───── Extracted entries ─────

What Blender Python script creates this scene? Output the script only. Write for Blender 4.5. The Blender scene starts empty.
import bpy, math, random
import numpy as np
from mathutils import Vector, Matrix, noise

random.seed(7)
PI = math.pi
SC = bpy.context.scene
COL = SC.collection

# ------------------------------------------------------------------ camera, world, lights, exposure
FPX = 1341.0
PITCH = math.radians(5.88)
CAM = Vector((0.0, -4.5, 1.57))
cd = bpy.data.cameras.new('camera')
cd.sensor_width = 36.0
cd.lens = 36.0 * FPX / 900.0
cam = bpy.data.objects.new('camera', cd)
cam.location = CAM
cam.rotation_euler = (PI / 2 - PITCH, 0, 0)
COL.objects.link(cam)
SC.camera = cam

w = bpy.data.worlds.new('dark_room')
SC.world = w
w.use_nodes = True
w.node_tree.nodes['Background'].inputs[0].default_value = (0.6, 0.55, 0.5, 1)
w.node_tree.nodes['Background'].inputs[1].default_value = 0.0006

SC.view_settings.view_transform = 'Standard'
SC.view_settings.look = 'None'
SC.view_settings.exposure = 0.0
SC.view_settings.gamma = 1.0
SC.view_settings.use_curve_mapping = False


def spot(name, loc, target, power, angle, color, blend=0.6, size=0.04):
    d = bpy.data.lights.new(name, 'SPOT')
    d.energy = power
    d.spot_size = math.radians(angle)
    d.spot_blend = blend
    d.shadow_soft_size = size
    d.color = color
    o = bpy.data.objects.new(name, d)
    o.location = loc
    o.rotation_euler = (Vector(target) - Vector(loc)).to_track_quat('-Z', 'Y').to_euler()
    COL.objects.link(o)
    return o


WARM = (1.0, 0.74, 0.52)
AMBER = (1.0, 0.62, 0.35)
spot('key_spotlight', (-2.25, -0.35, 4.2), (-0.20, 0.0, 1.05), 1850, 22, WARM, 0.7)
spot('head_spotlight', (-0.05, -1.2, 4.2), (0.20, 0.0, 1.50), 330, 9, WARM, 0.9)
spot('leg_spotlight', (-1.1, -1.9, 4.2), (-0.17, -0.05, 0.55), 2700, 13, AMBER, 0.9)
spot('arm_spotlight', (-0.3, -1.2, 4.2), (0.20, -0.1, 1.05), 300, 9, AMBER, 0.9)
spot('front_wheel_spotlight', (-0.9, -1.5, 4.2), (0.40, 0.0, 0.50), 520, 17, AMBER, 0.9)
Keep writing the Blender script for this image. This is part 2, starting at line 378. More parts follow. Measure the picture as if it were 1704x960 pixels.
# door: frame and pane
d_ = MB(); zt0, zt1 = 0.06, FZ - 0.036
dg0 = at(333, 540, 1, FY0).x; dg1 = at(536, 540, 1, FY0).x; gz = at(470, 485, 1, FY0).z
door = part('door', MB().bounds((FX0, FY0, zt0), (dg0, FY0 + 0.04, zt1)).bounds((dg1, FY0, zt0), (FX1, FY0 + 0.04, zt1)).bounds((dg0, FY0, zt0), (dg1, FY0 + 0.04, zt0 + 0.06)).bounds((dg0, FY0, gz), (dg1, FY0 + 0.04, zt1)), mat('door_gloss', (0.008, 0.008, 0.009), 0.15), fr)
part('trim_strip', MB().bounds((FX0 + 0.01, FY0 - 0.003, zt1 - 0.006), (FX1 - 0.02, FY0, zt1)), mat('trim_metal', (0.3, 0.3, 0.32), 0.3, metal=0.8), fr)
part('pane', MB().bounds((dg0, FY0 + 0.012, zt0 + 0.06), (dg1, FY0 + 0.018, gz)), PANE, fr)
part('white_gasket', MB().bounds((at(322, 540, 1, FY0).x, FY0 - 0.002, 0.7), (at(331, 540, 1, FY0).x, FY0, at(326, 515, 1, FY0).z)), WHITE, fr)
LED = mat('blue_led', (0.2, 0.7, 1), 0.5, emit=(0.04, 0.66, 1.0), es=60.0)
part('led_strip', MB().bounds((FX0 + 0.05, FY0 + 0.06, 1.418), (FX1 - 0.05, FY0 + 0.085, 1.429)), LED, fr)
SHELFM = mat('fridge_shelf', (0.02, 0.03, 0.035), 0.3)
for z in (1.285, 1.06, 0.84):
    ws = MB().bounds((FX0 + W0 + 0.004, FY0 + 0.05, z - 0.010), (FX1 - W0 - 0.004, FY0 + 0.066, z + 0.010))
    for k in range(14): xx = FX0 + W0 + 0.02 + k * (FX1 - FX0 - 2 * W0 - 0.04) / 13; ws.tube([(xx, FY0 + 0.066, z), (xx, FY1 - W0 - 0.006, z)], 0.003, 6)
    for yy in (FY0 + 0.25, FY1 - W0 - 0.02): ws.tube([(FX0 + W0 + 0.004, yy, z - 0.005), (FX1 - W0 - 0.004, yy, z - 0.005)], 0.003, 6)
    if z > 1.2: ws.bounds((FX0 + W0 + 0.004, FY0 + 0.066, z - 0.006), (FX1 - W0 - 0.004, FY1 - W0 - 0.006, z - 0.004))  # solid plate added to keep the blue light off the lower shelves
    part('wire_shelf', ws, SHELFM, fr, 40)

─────

Task directions: Set down exactly the lines that begin the records and continue through the line bearing "SC.view_settings.use_curve_mapping = False"; include both ends.

Correct answer:
What Blender Python script creates this scene? Output the script only. Write for Blender 4.5. The Blender scene starts empty.
import bpy, math, random
import numpy as np
from mathutils import Vector, Matrix, noise

random.seed(7)
PI = math.pi
SC = bpy.context.scene
COL = SC.collection

# ------------------------------------------------------------------ camera, world, lights, exposure
FPX = 1341.0
PITCH = math.radians(5.88)
CAM = Vector((0.0, -4.5, 1.57))
cd = bpy.data.cameras.new('camera')
cd.sensor_width = 36.0
cd.lens = 36.0 * FPX / 900.0
cam = bpy.data.objects.new('camera', cd)
cam.location = CAM
cam.rotation_euler = (PI / 2 - PITCH, 0, 0)
COL.objects.link(cam)
SC.camera = cam

w = bpy.data.worlds.new('dark_room')
SC.world = w
w.use_nodes = True
w.node_tree.nodes['Background'].inputs[0].default_value = (0.6, 0.55, 0.5, 1)
w.node_tree.nodes['Background'].inputs[1].default_value = 0.0006

SC.view_settings.view_transform = 'Standard'
SC.view_settings.look = 'None'
SC.view_settings.exposure = 0.0
SC.view_settings.gamma = 1.0
SC.view_settings.use_curve_mapping = False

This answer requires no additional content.